Mas o mundo mudou, o contexto é agora diferente. O que há para distribuir não são novos recursos, mas sim cortes no que se estava a receber. A poupança que nos é exigida impõe uma redução violenta do rendimento disponível. Como se vão distribuir estes sacrifícios? O simples jogo das pressões sociais dos diferentes grupos não garante resultados equitativos. Sem outros correctivos, servirá, provavelmente, para aprofundar injustiças. Aquilo que permitiu a alguns alcançar estatutos relativos favoráveis continuará a dar-lhes uma capacidade de resistência desproporcionada aos cortes, permitindo-lhes sacudir os sacrifícios para outros com menos poder. No fim, a injustiça cresce: os que já eram favorecidos têm mais possibilidade de passar incólumes no esforço colectivo de austeridade. Não é tolerável que o ponto de partida seja a defesa de direitos adquiridos, deixando aos equilíbrios de poder o papel de mostrarem quem tem mais capacidade de defender esses direitos particulares.

Numa situação onde, de repente, há muito menos disponibilidades do que havia antes, o respeito pela justiça exigiria considerar as coisas a partir do princípio. Primeiro, ver quanto é que de facto existe para ser distribuído. Segundo, estabelecer as prioridades de necessidades e de necessitados que devem ser atendidos. E aqui, obviamente, os direitos naturais das pessoas às condições mínimas de sobrevivência e de promoção da dignidade humana têm que ter prioridade sobre outros direitos positivos de grupos sociais, por mais garantias constitucionais que até tenham alcançado. Quando, subitamente (e, esperemos, que o mais transitoriamente possível), deixa de ser possível manter o que havia, há que distribuir outra vez a partir do princípio e não se pode ficar a ver quem é mais eficaz a agarrar-se àquilo que já tem, sem atenção aos mais frágeis, os que menos tinham e mais facilmente até o pouco que têm podem rapidamente perder.

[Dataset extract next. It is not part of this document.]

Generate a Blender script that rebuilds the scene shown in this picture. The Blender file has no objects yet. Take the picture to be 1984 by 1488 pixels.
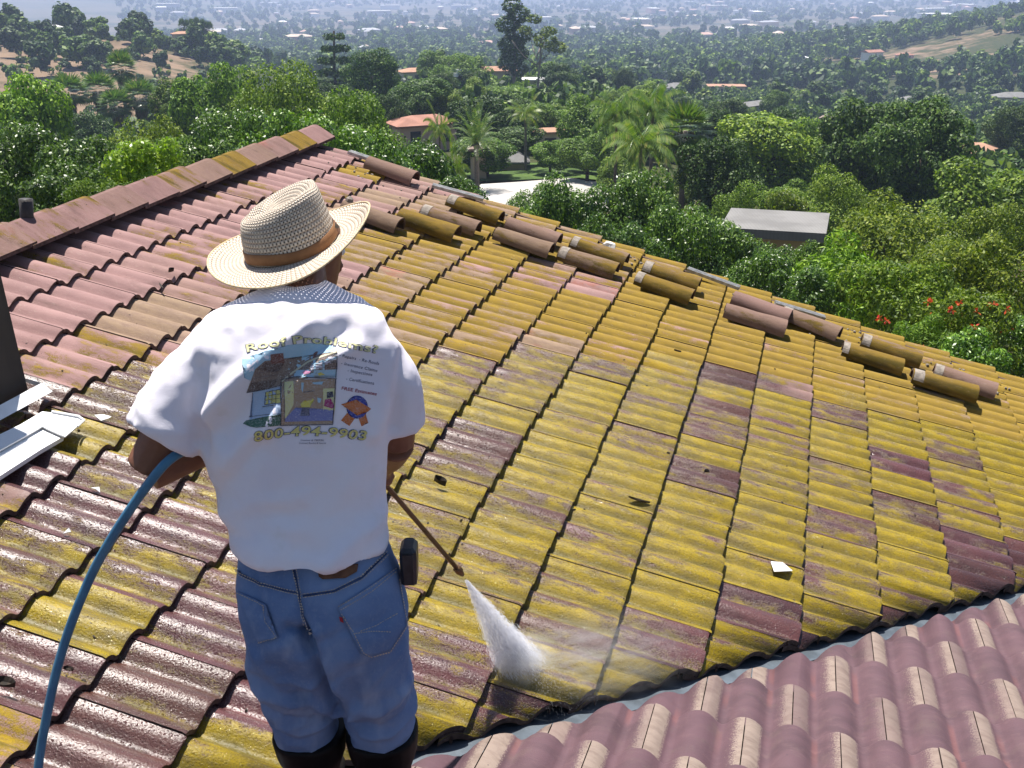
import bpy, bmesh, math, random
import numpy as np
from mathutils import Vector, Matrix, noise as mnoise
from mathutils.bvhtree import BVHTree
random.seed(7); RNG = np.random.default_rng(11)
R = math.radians
SC = bpy.context.scene
COL = SC.collection

# ------------------------------------------------------------------ camera
PITCH, ROLL, FPX = 0.358413344, -0.004736970, 2177.96
def nrm(v):
    v = np.asarray(v, float); return v / np.linalg.norm(v)
_fw = np.array([0, math.cos(PITCH), -math.sin(PITCH)])
_up0 = np.array([0, math.sin(PITCH), math.cos(PITCH)])
_rt0 = np.array([1.0, 0, 0])
RT = _rt0 * math.cos(ROLL) + _up0 * math.sin(ROLL)
UP = -_rt0 * math.sin(ROLL) + _up0 * math.cos(ROLL)
cam_d = bpy.data.cameras.new('camera'); cam = bpy.data.objects.new('camera', cam_d); COL.objects.link(cam)
M3 = Matrix((RT, UP, -_fw)).transposed()
cam.matrix_world = M3.to_4x4()
cam_d.sensor_width = 36.0; cam_d.lens = FPX / 1984 * 36.0
cam_d.clip_start = 0.05; cam_d.clip_end = 30000
SC.camera = cam

# ------------------------------------------------------------------ light
SUN = nrm([-0.13, 0.315, 0.94])
world = bpy.data.worlds.new('World'); SC.world = world; world.use_nodes = True
wn = world.node_tree.nodes; wn.clear()
sky = wn.new('ShaderNodeTexSky'); sky.sky_type = 'NISHITA'; sky.sun_disc = False
sky.sun_elevation = math.asin(SUN[2]); sky.sun_rotation = math.atan2(SUN[0], SUN[1])
sky.air_density = 1.0; sky.dust_density = 0.6
bg = wn.new('ShaderNodeBackground'); bg.inputs['Strength'].default_value = 0.05
wo = wn.new('ShaderNodeOutputWorld')
world.node_tree.links.new(sky.outputs[0], bg.inputs[0]); world.node_tree.links.new(bg.outputs[0], wo.inputs[0])
sun_d = bpy.data.lights.new('sun', 'SUN'); sun_d.energy = 5.0; sun_d.angle = R(0.53); sun_d.color = (1.0, 0.95, 0.88)
sun = bpy.data.objects.new('sun', sun_d); COL.objects.link(sun)
sun.rotation_euler = Vector(SUN).to_track_quat('Z', 'Y').to_euler()
SC.view_settings.view_transform = 'Standard'; SC.view_settings.look = 'None'
SC.view_settings.exposure = 1.05; SC.view_settings.gamma = 1.0; SC.view_settings.use_curve_mapping = False
SC.render.engine = 'CYCLES'
SC.cycles.use_denoising = True
SC.cycles.max_bounces = 6; SC.cycles.diffuse_bounces = 3; SC.cycles.glossy_bounces = 2
SC.cycles.transmission_bounces = 3; SC.cycles.volume_bounces = 1; SC.cycles.transparent_max_bounces = 32
SC.cycles.sample_clamp_indirect = 6.0
SC.cycles.volume_step_rate = 1.0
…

É claro que esta situação ideal de voltar as condições e critérios de redistribuição a partir do zero é impossível de realizar. Trata-se apenas de um artifício intelectual para criar consciência dos imperativos de justiça. Na realidade, há que partir do que existe e não se podem ter ilusões que todos voluntariamente vão mostrar disponibilidade para abrir mão dos seus “direitos adquiridos”. As exigências da justiça têm que ser proclamadas a todos e exigidas aos decisores. Um compromisso activo por esta justiça, assumido pela Igreja institucional e por todos os cristãos, tanto pela palavra como pelo testemunho de acções concretas, é uma responsabilidade que, em nome da coerência evangélica e da fidelidade aos princípios do Reino de Jesus Cristo, não lhes é permitido iludir. E é um compromisso que os mais indefesos da sociedade portuguesa desesperadamente precisam.